On August 15, 2002, the chairman of the PDP in Kwara State, Ahmad Pategi, was killed. On September 24 of the same year, Isyaku Mohammed, chairman of the then newly-registered United Nigeria People's Party in Kano State, was also murdered.
A common feature of all these cases was that nothing was taken from the victims to indicate a motive of robbery. All the victims also had strong political views or affiliations to justify the tag of political assassination.
And, barely three weeks after an unsuccessful murder attempt on a governorship aspirant of the Advanced Congress of Democrats (ACD) in Plateau State, Arc. Pam Dung Gyang, another contender for the office, Mr. Jesse C. Aruku, was on July 2, this year, found dead.
The body of Aruku, a former Chairman of Bassa Local Council, was found in a bush between his council area and Kabong in the Jos North.
Aruku's final journey had begun the previous Friday, after a political rally of the party held in his council. He returned home at about 8 p.m., changed into a casual dress of a white vest and fez cap bearing the insignia of Governor Joshua Dariye.
He was said to have told his wife that he wanted to go and pick his car from the mechanic. On his way, he was abducted by a gang of unknown persons and taken to an unknown destination. His wife became apprehensive when he had not turned up at about 10 p.m. and called his mobile telephone.

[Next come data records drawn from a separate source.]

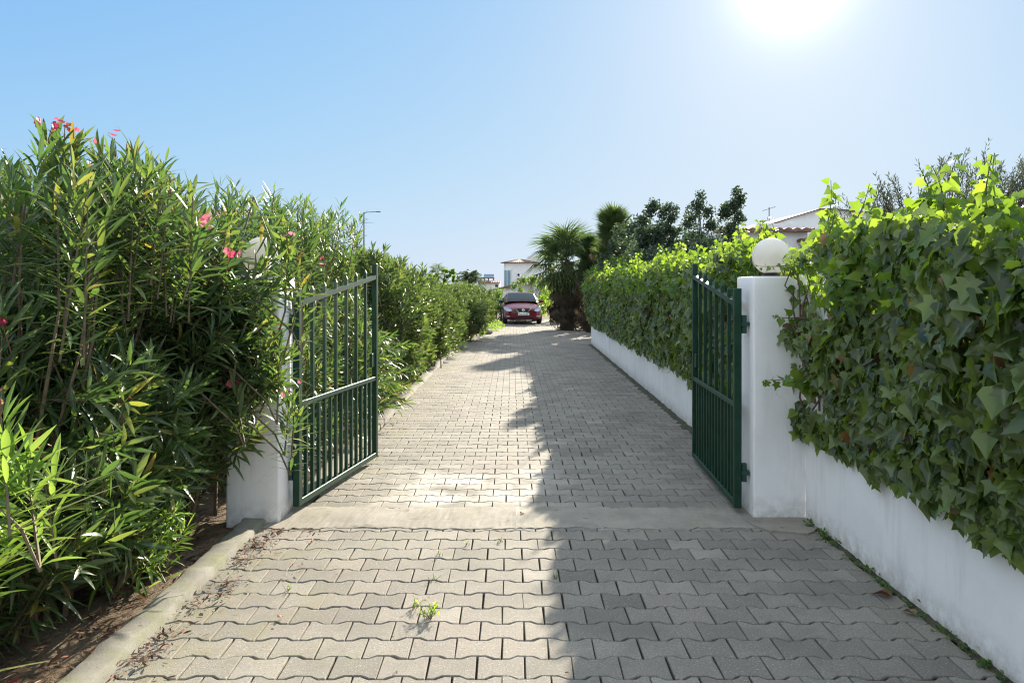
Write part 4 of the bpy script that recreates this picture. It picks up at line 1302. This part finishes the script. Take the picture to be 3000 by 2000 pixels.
def olive_tree():
    r = np.random.RandomState(208)
    root = empty('olive_tree', (5.2, 8.6, 0), 0, 'grey green olive tree with upright twigs behind the ivy at right', 'tree')
    cc = olive_crown(r, 520) * np.array([1, 1, .86])
    A = norm(np.stack([cc[:, 0] * .28 + r.normal(size=len(cc)) * .28 - .08, r.normal(size=len(cc)) * .3, np.full(len(cc), 1.0)], 1))
    L = r.uniform(.25, .55, len(cc)); S = cc - A * (L * .5)[:, None]
    P, D, Nn, Sz = shoots_leaves(r, S, A, L, 11, .062)
    leaves_obj('crown', M['olive_leaf'], root, LOWT[None], LOWF, np.array([0, 1, 0, 1.]), P, D, Nn, Sz, r, Sz * 1.25)
    mb = MB()
    mb.tube([(0, 0, 0), (.03, 0, .5), (-.05, .02, 1.0), (.0, 0, 1.6)], [.12, .1, .08, .05], 8, False)
    for i in range(len(cc)):
        mb.tube([S[i], S[i] + A[i] * L[i] * .5, S[i] + A[i] * L[i]], [.006, .0045, .002], 4, False)
    for i in r.choice(len(cc), 150, replace=False):
        b0 = np.array([0, 0, r.uniform(.9, 1.6)]); m_ = b0 * .45 + S[i] * .55; m_[2] = b0[2] * .35 + S[i][2] * .65
        mb.tube([b0, m_, S[i]], [.022, .014, .007], 4, False)
    mb.build('trunk', M['bark'], root, fix=False)
olive_tree()

# shrubs behind the car
leafy_tree('garden_shrub', 'tall green shrub filling the space between the fan palm and the ivy hedge', 2.95, 22.2, 2.6, ell(0, 0, 1.5, .75, .6, 1.0), 4200, .075, mat='shrub_leaf', seed=231, group='shrubs around the far end of the drive', cat='shrub')
leafy_tree('garden_shrub', 'dense green shrub just behind the parked car', .95, 34.5, 2.0, ell(0, 0, 1.1, 1.1, .8, .95), 3600, .09, mat='shrub_leaf', seed=211, group='shrubs around the far end of the drive', cat='shrub')
leafy_tree('garden_shrub', 'yellow green shrub between the car and the fan palm', 2.1, 32.0, 1.75, ell(0, 0, .95, 1.0, .8, .85), 3400, .09, mat='cover_leaf', seed=212, group='shrubs around the far end of the drive', cat='shrub')
leafy_tree('garden_shrub', 'narrow dark green shrub left of the car at the hedge end', -.72, 31.3, 1.5, ell(0, 0, .75, .45, .6, .75), 2200, .08, mat='shrub_leaf', seed=213, group='shrubs around the far end of the drive', cat='shrub')
leafy_tree('garden_shrub', 'broad dark shrub under the fan palm at the drive edge', 3.0, 26.6, 1.3, ell(.2, 0, .55, 1.4, .7, .65), 3200, .08, mat='dark_leaf', seed=214, group='shrubs around the far end of the drive', cat='shrub')
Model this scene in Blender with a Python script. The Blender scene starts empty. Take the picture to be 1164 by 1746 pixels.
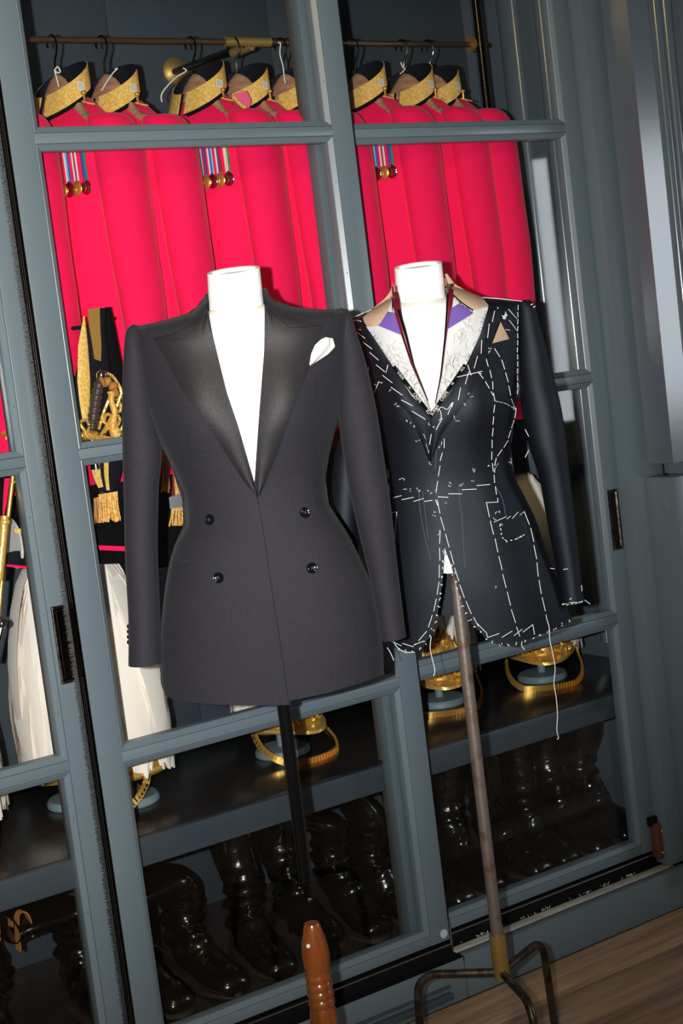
import bpy, bmesh, math, random
from math import sin, cos, pi, sqrt, radians
from mathutils import Vector, Matrix
from mathutils.bvhtree import BVHTree
random.seed(7)
S = bpy.context.scene
COL = S.collection

# ------------------------------------------------------------------ camera
FPX = 2562.73
def rotm(rx, ry, rz):
    return Matrix.Rotation(rz, 3, 'Z') @ Matrix.Rotation(rx, 3, 'X') @ Matrix.Rotation(ry, 3, 'Y')
RM = rotm(radians(-5.85629756), radians(7.06301667), radians(-32.76863134))
CR, CF, CU = RM.col[0].copy(), RM.col[1].copy(), RM.col[2].copy()
CAM = Vector((0, -2.8, 1.53))
cd = bpy.data.cameras.new('camera'); co = bpy.data.objects.new('camera', cd); COL.objects.link(co)
cd.sensor_fit = 'VERTICAL'; cd.sensor_height = 36; cd.lens = 36*FPX/1746; cd.clip_start = .02
m4 = Matrix.Identity(4)
for i in range(3):
    m4[i][0] = CR[i]; m4[i][1] = CU[i]; m4[i][2] = -CF[i]; m4[i][3] = CAM[i]
co.matrix_world = m4
S.camera = co

# ------------------------------------------------------------------ world, lights, exposure
S.view_settings.view_transform = 'Standard'; S.view_settings.look = 'None'
S.view_settings.gamma = 1; S.view_settings.exposure = 0.18
w = bpy.data.worlds.new('world'); S.world = w; w.use_nodes = True
w.node_tree.nodes['Background'].inputs[0].default_value = (.55, .6, .7, 1)
w.node_tree.nodes['Background'].inputs[1].default_value = 0.05
def lamp(name, kind, loc, target, energy, color, **k):
    l = bpy.data.lights.new(name, kind); l.energy = energy; l.color = color
    for a, b in k.items(): setattr(l, a, b)
    o = bpy.data.objects.new(name, l); COL.objects.link(o); o.location = loc
    o.rotation_euler = (Vector(target)-Vector(loc)).to_track_quat('-Z', 'Y').to_euler()
    return o
FL = CAM - CR*.105 + CU*.01
lamp('camera_flash', 'SPOT', FL, CAM+CF*3+CU*.25-CR*.5, 470, (1, .985, .97), shadow_soft_size=.014, spot_size=radians(64), spot_blend=1.0)
lamp('side_window', 'AREA', (5.28, -2.6, 1.72), (2.9, 0, 1.5), 18, (.86, .93, 1), shape='RECTANGLE', size=.6, size_y=1.3)
lamp('ceiling_lamp', 'AREA', (.2, -2.2, 3.0), (1.8, .1, .6), 14, (1, .74, .3), shape='DISK', size=.32)

# ------------------------------------------------------------------ helpers
Fh = Vector((CF.x, CF.y, 0)).normalized(); Rh = Vector((Fh.y, -Fh.x, 0))
def ray(x, y): return CF*FPX + CR*(x-582) + CU*(873-y)
def onY(x, y, Y):
    d = ray(x, y); return CAM + d*((Y+2.8)/d.y)
def onX(x, y, X):
    d = ray(x, y); return CAM + d*(X/d.x)
def onZ(x, y, Z):
    d = ray(x, y); return CAM + d*((Z-1.53)/d.z)
def onD(x, y, D):
    d = ray(x, y); return CAM + d*(D/d.dot(Fh))

def wloc(o):
    v = Vector((0, 0, 0))
    while o: v += o.location; o = o.parent
    return v
def mk(name, vs, fs, mat, parent=None, smooth=True, label=None, kind=None, angle=40):
    me = bpy.data.meshes.new(name)
    off = wloc(parent) if parent else Vector((0, 0, 0))
    me.from_pydata([tuple(Vector(v)-off) for v in vs], [], fs); me.update()
    bm = bmesh.new(); bm.from_mesh(me); bmesh.ops.recalc_face_normals(bm, faces=bm.faces)
    if smooth:
        for f in bm.faces: f.smooth = True
        ca = cos(radians(angle))
        for e in bm.edges:
            if len(e.link_faces) == 2 and e.link_faces[0].normal.dot(e.link_faces[1].normal) < ca: e.smooth = False
    bm.to_mesh(me); bm.free()
    for m in (mat if isinstance(mat, (list, tuple)) else [mat]): me.materials.append(m)
    o = bpy.data.objects.new(name, me); COL.objects.link(o)
    if parent: o.parent = parent
    if label: o['label'] = label
    if kind: o['kind'] = kind
    return o
def empty(name, loc=(0, 0, 0), label=None, cat=None, group=None, kind=None, rz=0, parent=None):
    o = bpy.data.objects.new(name, None); COL.objects.link(o); o.location = loc; o.rotation_euler.z = rz
    o.empty_display_size = .05
    tag(o, label, cat, group, kind)
    if parent: o.parent = parent
    return o
def tag(o, label=None, cat=None, group=None, kind=None):
    if label: o['label'] = label
    if cat: o['category'] = cat
    if group: o['group'] = group
    if kind: o['kind'] = kind
    return o
def kids(o): return [c for c in COL.objects if c.parent == o]
def copy_tree(o, parent=None):
    c = o.copy(); COL.objects.link(c)
    if parent: c.parent = parent
    for ch in kids(o): copy_tree(ch, c)
    return c

class MB:
    def __init__(s): s.v = []; s.f = []
    def add(s, vs, fs):
        n = len(s.v); s.v += [Vector(v) for v in vs]; s.f += [tuple(i+n for i in f) for f in fs]; return s
    def box(s, x0, x1, y0, y1, z0, z1, b=0):
        if b <= 0:
            vs = [(x, y, z) for x in (x0, x1) for y in (y0, y1) for z in (z0, z1)]
            return s.add(vs, [(0, 1, 3, 2), (4, 6, 7, 5), (0, 4, 5, 1), (2, 3, 7, 6), (0, 2, 6, 4), (1, 5, 7, 3)])
        bm = bmesh.new(); bmesh.ops.create_cube(bm, size=1)
        for v in bm.verts: v.co = Vector(((x0+x1)/2+v.co.x*(x1-x0), (y0+y1)/2+v.co.y*(y1-y0), (z0+z1)/2+v.co.z*(z1-z0)))
        bmesh.ops.bevel(bm, geom=bm.edges[:], offset=b, segments=2, profile=.5, affect='EDGES')
        s.bmadd(bm); return s
    def bmadd(s, bm, M=None):
        bm.verts.index_update()
        s.add([(M @ v.co if M else v.co.copy()) for v in bm.verts], [tuple(v.index for v in f.verts) for f in bm.faces]); bm.free()
    def loops(s, L, cap0=True, cap1=True, closed=True):
        n = len(L[0]); vs = [p for l in L for p in l]; fs = []
        for i in range(len(L)-1):
            for j in range(n if closed else n-1):
                a, b = i*n+j, i*n+(j+1) % n; fs.append((a, b, b+n, a+n))
        if cap0: fs.append(tuple(range(n-1, -1, -1)))
        if cap1: fs.append(tuple(range((len(L)-1)*n, len(L)*n)))
        return s.add(vs, fs)
    def tube(s, pts, r, seg=8, cap=True, closed=False):
        pts = [Vector(p) for p in pts]; n = len(pts); L = []
        rr = r if isinstance(r, (list, tuple)) else [r]*n
        up = None
        for i, p in enumerate(pts):
            if closed: t = pts[(i+1) % n]-pts[i-1]
            else: t = pts[min(i+1, n-1)]-pts[max(i-1, 0)]
            if t.length < 1e-9: t = Vector((0, 0, 1))
            t.normalize()
            if up is None: up = t.orthogonal().normalized()
            up = up - t*up.dot(t)
            if up.length < 1e-6: up = t.orthogonal()
            up.normalize(); sd = t.cross(up)
            L.append([p + up*cos(2*pi*k/seg)*rr[i] + sd*sin(2*pi*k/seg)*rr[i] for k in range(seg)])
        if closed: L.append(L[0]); cap = False
        return s.loops(L, cap, cap)
    def lathe(s, prof, c=(0, 0, 0), seg=24, cap0=True, cap1=True):
        c = Vector(c)
        return s.loops([[c+Vector((r*cos(2*pi*k/seg), r*sin(2*pi*k/seg), z)) for k in range(seg)] for r, z in prof], cap0, cap1)
    def ball(s, c, r, seg=10, sc=(1, 1, 1)):
        c = Vector(c); L = []
        for i in range(1, seg):
            a = pi*i/seg
            L.append([c+Vector((r*sc[0]*sin(a)*cos(2*pi*k/seg), r*sc[1]*sin(a)*sin(2*pi*k/seg), r*sc[2]*cos(a))) for k in range(seg)])
        return s.loops(L)
    def build(s, name, mat, parent=None, smooth=True, **k): return mk(name, s.v, s.f, mat, parent, smooth, **k)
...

The phone kept ringing without his answering, prompting her to alert her husband's political associates, who immediately raised a search team to look for him. Meanwhile, the wife kept calling the number throughout the night, but to no avail.
However, at about 10 a.m. on Saturday, when she repeated the call, a man reportedly picked the phone and told her: "Look, your husband is safe, any time we finish with him, we will return him to you".
Throughout Saturday, his associates were looking for him, until Sunday, when a Fulani herdsman saw the dead body in the bush and alerted the people around.